## THE TASK
Please write out the lines of the data exactly, beginning with the first and ending with the line containing "from mathutils import"; leave the pictures behind.

## DATA EXTRACT

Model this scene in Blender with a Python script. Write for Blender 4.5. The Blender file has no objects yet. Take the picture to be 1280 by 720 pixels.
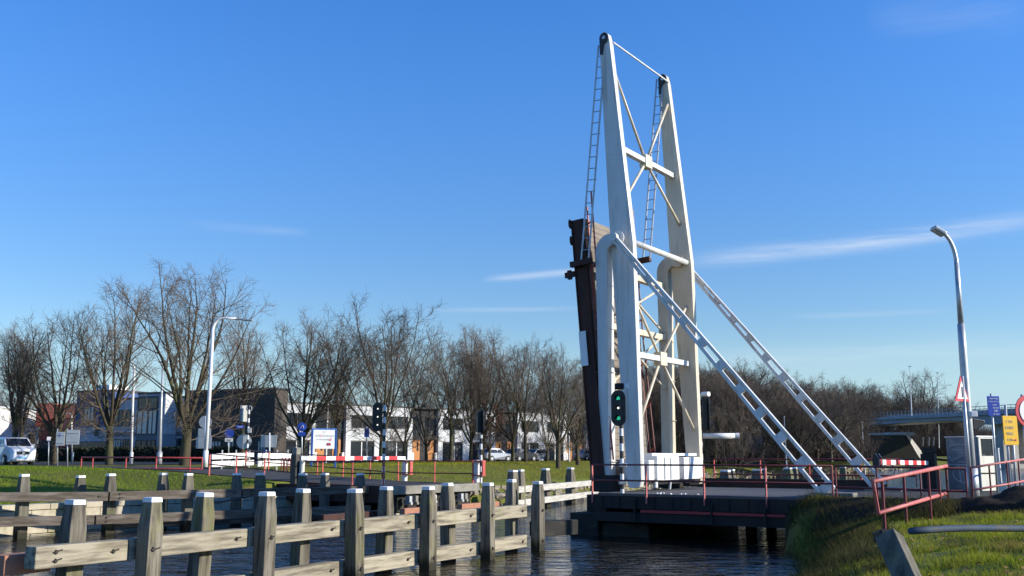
import bpy, math, random
import numpy as np
from mathutils import Vector, Matrix, noise as mnoise

R = math.radians
scene = bpy.context.scene
COL = scene.collection
rng = random.Random(7)

# ------------------------------------------------------------------ camera
EYE, FOC, TILT = 2.6, 1250.0, math.atan(210 / 1250)
ST, CT = math.sin(TILT), math.cos(TILT)


def P(px, py, D):
    """point seen at photo pixel (px, py), D metres ahead"""
    up, r = (360 - py) / FOC, (px - 640) / FOC
    f = D / (CT - up * ST)
    return Vector((r * f, D, EYE + f * (ST + up * CT)))


def X(px, D):
    return (px - 640) / 1267.5 * D


cam_data = bpy.data.cameras.new('camera')
cam = bpy.data.objects.new('camera', cam_data)
COL.objects.link(cam)
cam.location = (0, 0, EYE)
cam.rotation_euler = (R(90) + TILT, 0, 0)
cam_data.sensor_width = 36
cam_data.lens = 36 * FOC / 1280
cam_data.clip_end = 8000
scene.camera = cam

# ------------------------------------------------------------------ materials


def _n(nt, t, **kw):
    n = nt.nodes.new(t)
    for k, v in kw.items():
        setattr(n, k, v)
    return n


def mat(name, base, var=None, scale=3.0, stretch=(1, 1, 1), rough=0.7, metal=0.0, bump=0.0, lo=0.35, hi=0.7,
        third=None, third_scale=0.8, third_lo=0.5, third_hi=0.68, detail=5, rand=0.0, spec=0.5, emit=None, coords='Object',
        third_stretch=None, wet=None, leafy=0):
    m = bpy.data.materials.new(name)
    m.use_nodes = True
    nt = m.node_tree
    bs = nt.nodes['Principled BSDF']
    bs.inputs['Roughness'].default_value = rough
    bs.inputs['Metallic'].default_value = metal
    bs.inputs['Specular IOR Level'].default_value = spec
    bs.inputs['Base Color'].default_value = (*base, 1)
    if emit:
        bs.inputs['Emission Color'].default_value = (*base, 1)
        bs.inputs['Emission Strength'].default_value = emit
    if var is None:
        return m
    L = nt.links.new
    tc = _n(nt, 'ShaderNodeTexCoord')
    oi = _n(nt, 'ShaderNodeObjectInfo')
    mul = _n(nt, 'ShaderNodeMath', operation='MULTIPLY')
    mul.inputs[1].default_value = 57.0
    L(oi.outputs['Random'], mul.inputs[0])
    add = _n(nt, 'ShaderNodeVectorMath', operation='ADD')
    L(tc.outputs[coords], add.inputs[0])
    L(mul.outputs[0], add.inputs[1])
    mp = _n(nt, 'ShaderNodeMapping')
    mp.inputs['Scale'].default_value = stretch
    L(add.outputs[0], mp.inputs[0])
    nz = _n(nt, 'ShaderNodeTexNoise')
    nz.inputs['Scale'].default_value = scale
    nz.inputs['Detail'].default_value = detail
    nz.inputs['Roughness'].default_value = 0.62
    L(mp.outputs[0], nz.inputs['Vector'])
    mr = _n(nt, 'ShaderNodeMapRange')
    mr.inputs[1].default_value, mr.inputs[2].default_value = lo, hi
    L(nz.outputs['Fac'], mr.inputs[0])
    mx = _n(nt, 'ShaderNodeMix', data_type='RGBA')
    mx.inputs[6].default_value = (*base, 1)
    mx.inputs[7].default_value = (*var, 1)
    L(mr.outputs[0], mx.inputs[0])
    out = mx.outputs[2]
    if third:
        n2 = _n(nt, 'ShaderNodeTexNoise')
        n2.inputs['Scale'].default_value = third_scale
        n2.inputs['Detail'].default_value = 6
        n2.inputs['Roughness'].default_value = 0.65
        if third_stretch:
            mp2 = _n(nt, 'ShaderNodeMapping')
            mp2.inputs['Scale'].default_value = third_stretch
            L(add.outputs[0], mp2.inputs[0])
            L(mp2.outputs[0], n2.inputs['Vector'])
        else:
            L(add.outputs[0], n2.inputs['Vector'])
        m2 = _n(nt, 'ShaderNodeMapRange')
        m2.inputs[1].default_value, m2.inputs[2].default_value = third_lo, third_hi
        L(n2.outputs['Fac'], m2.inputs[0])
        x2 = _n(nt, 'ShaderNodeMix', data_type='RGBA')
        L(m2.outputs[0], x2.inputs[0])
        L(out, x2.inputs[6])
        x2.inputs[7].default_value = (*third, 1)
        out = x2.outputs[2]
    if rand:
        hs = _n(nt, 'ShaderNodeHueSaturation')
        r2 = _n(nt, 'ShaderNodeMapRange')
        r2.inputs[3].default_value, r2.inputs[4].default_value = 1 - rand, 1 + rand
        L(oi.outputs['Random'], r2.inputs[0])
        L(r2.outputs[0], hs.inputs['Value'])
        L(out, hs.inputs['Color'])
        out = hs.outputs[0]
    if wet is not None:
        # dark soaked foot with an uneven upper edge
        sz = _n(nt, 'ShaderNodeSeparateXYZ')
        L(tc.outputs['Object'], sz.inputs[0])
        ad = _n(nt, 'ShaderNodeMath', operation='MULTIPLY_ADD')
        L(nz.outputs['Fac'], ad.inputs[0])
        ad.inputs[1].default_value = -.45
        L(sz.outputs['Z'], ad.inputs[2])
        mw_ = _n(nt, 'ShaderNodeMapRange')
        mw_.inputs[1].default_value, mw_.inputs[2].default_value = wet - .20, wet + .02
        mw_.inputs[3].default_value, mw_.inputs[4].default_value = 1, 0
        L(ad.outputs[0], mw_.inputs[0])
        xw = _n(nt, 'ShaderNodeMix', data_type='RGBA')
        L(mw_.outputs[0], xw.inputs[0])
        L(out, xw.inputs[6])
        xw.inputs[7].default_value = (.035, .033, .022, 1)
        out = xw.outputs[2]
    L(out, bs.inputs['Base Color'])
    if leafy:
        tl = _n(nt, 'ShaderNodeBsdfTranslucent')
        L(out, tl.inputs['Color'])
        ms = _n(nt, 'ShaderNodeMixShader')
        ms.inputs[0].default_value = leafy
        L(bs.outputs[0], ms.inputs[1])
        L(tl.outputs[0], ms.inputs[2])
        L(ms.outputs[0], nt.nodes['Material Output'].inputs['Surface'])
    if bump:
        bp = _n(nt, 'ShaderNodeBump')
        bp.inputs['Strength'].default_value = min(1, bump)
        bp.inputs['Distance'].default_value = 0.02 * max(1, bump)
        L(nz.outputs['Fac'], bp.inputs['Height'])
        L(bp.outputs[0], bs.inputs['Normal'])
    return m


M = {}
M['post'] = mat('weathered_post_timber', (.215, .192, .15), (.07, .06, .045), 2.2, (5, 5, .45), .85, spec=.2, bump=.9, lo=.42, hi=.64, detail=8, wet=.12,
                third=(.19, .19, .065), third_scale=1.0, third_lo=.52, third_hi=.78, rand=.22)
M['beam'] = mat('weathered_beam_timber', (.35, .31, .23), (.13, .11, .08), 2.2, (.45, 5, 5), .85, spec=.2, bump=.9, lo=.44, hi=.66, detail=8,
                third=(.22, .20, .09), third_scale=1.1, third_lo=.56, third_hi=.78, rand=.18)
M['old_beam'] = mat('dark_old_timber', (.10, .08, .062), (.25, .22, .19), 2.2, (.5, 4, 4), .85, spec=.2, bump=.9, lo=.42, hi=.75, rand=.2)
M['old_post'] = mat('dark_old_post_timber', (.17, .155, .125), (.07, .062, .052), 2.2, (4, 4, .5), .85, wet=.12, spec=.2, bump=.9, rand=.2,
                    third=(.16, .17, .08), third_scale=.9, third_lo=.5, third_hi=.7)
M['cap'] = mat('white_cap_paint', (.80, .80, .78), (.52, .53, .52), 6, (1, 1, 1), .6, lo=.5, hi=.8, rand=.06)
M['pale_timber'] = mat('weathered_white_timber', (.52, .50, .45), (.28, .26, .22), 2.2, (.5, 4, 4), .8, bump=.6, lo=.4, hi=.75)
M['bolt'] = mat('rusty_bolt_iron', (.025, .02, .018), rough=.6, metal=.3)
M['brick_red'] = mat('cut_timber_end_red', (.42, .19, .11), (.3, .14, .09), 8, rough=.8)
M['paint'] = mat('bridge_white_paint', (.70, .70, .68), (.52, .53, .53), .9, (1, 1, .35), .32, lo=.4, hi=.75,
                 third=(.33, .27, .18), third_scale=1.4, third_lo=.52, third_hi=.78, third_stretch=(3.2, 3.2, .22))
M['paint_dirt_bounce'] = mat('bridge_cream_bounce_paint', (.68, .61, .47), (.52, .45, .33), .9, (1, 1, .35), .4, lo=.4, hi=.75,
                       third=(.24, .15, .075), third_scale=1.3, third_lo=.54, third_hi=.80, third_stretch=(2.2, 2.2, .25))  # cream base holds dirt plus warm light bounced off the near arm
M['galv'] = mat('galvanised_steel', (.52, .54, .56), (.40, .42, .44), 3, rough=.45, metal=.45)
M['dark_steel'] = mat('dark_bridge_steel', spec=.2, base=(.016, .018, .021), var=(.032, .028, .024), scale=1.5, third=(.06, .03, .018), third_scale=1.1, third_lo=.55, third_hi=.78, third_stretch=(2, 2, .5), rough=.6, bump=.2)
M['leaf_steel'] = mat('brown_leaf_steel', (.085, .036, .026), (.034, .021, .018), 1.8, (1, 1, .4), rough=.7, spec=.25, bump=.3)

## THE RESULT
Model this scene in Blender with a Python script. Write for Blender 4.5. The Blender file has no objects yet. Take the picture to be 1280 by 720 pixels.
import bpy, math, random
import numpy as np
from mathutils import Vector, Matrix, noise as mnoise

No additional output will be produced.